Fosdick never wavered in his prophetic calling. During World War II, he preached a message naming the sin of racism that was collected in a now out-of-print book he called, A Great Time to be Alive; Sermons on Christianity in Wartime.

It’s well worth re-reading a portion of that message today to remind us of our collective calling as Christian leaders. Here’s an excerpt:

“We, the democracies, are likely to reap a terrific harvest from our racial sins.

“Moreover, the whole world knows how little democracy means to us when it comes to the racial line within our own nation. I get letters from people in this city filled with antisemitic hatred so dreadful that Hitler himself could hardly improve on it. In one of our states today there is a large and lovely lake, and on that lake a camp including both white and colored soldiers, equally ready to die for their country. A friend of mine has seen ten thousand of those soldiers swimming at one time in that lake, but no Negro was among them. Owing to local prejudice, the military authorities dare not allow a colored man to enter the water.

“Far from being an isolated phenomenon, this is symbolic of an intolerable situation affecting nearly one-tenth of the population of the United States. No section of the country is free from blame. Whether it be Jim Crow segregation, the closing of hotels and restaurants to Negroes, the refusal to address them as Mr. or Miss or Mrs., accosting them only by their given names, the denial to them of equality before the law, at the ballot box, and in educational opportunity, or the restriction of their employment to certain narrow fields regardless of their abilities, North and South alike we must rethink our attitude toward the Negro if we are not to make a farce of our democracy.

“And nowhere is this more true than in our churches where often it is sheer hypocrisy to read from the New Testament: ‘There cannot be Greek and Jew, circumcision and uncircumcision, barbarian, Scythian, bondman, freeman; but Christ is all, and in all.’

“Do not waste your moral failure; it is deplorable, but don’t waste it; it need not be a total loss; not only can you escape from it but you can make use of it.
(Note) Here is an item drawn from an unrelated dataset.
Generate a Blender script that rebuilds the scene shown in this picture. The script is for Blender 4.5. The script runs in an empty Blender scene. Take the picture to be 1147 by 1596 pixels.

The Apostle Paul himself started as a persecutor of the church. I never read this thirteenth chapter of I Corinthians on love without seeing those blood-stained hands of his writing it. That violence of his against the Christians was an awful sin; he suffered agony about it but he learned something from it so profound and moving that when he wrote about the opposite of violence, love, he said something unforgettable that no ordinary man could ever have said.

“Paul’s moral failure was not wasted.

“If someone protests that it is dangerous doctrine to say that sin can be put to good uses, I answer: No! Just because trouble can be used to great ends nobody goes out looking for it, and just because sin can be transmuted into gain, no one will plunge into it. To make a huge blunder, to land in a Far Country, to suffer shame’s agony, and then to have to come again, saying, “I am no more worthy to be called thy son”—no man in his senses will go out looking for that. But when trouble and moral failure come—and they do come to all of us—don’t waste them!

“The greatest characters of history have been, as it were, born out of the travail of the sense of shame.”

Energy for the journey ahead

As I read Fosdick’s words so many decades later, I still feel that charge he lays out so powerfully in the language of his era. The core of his indictment is as valid today as it ever was.

Surely, our work of combatting racism in our country and world is a long road ahead. May we encourage each other—and prophetically energize each other—along this journey.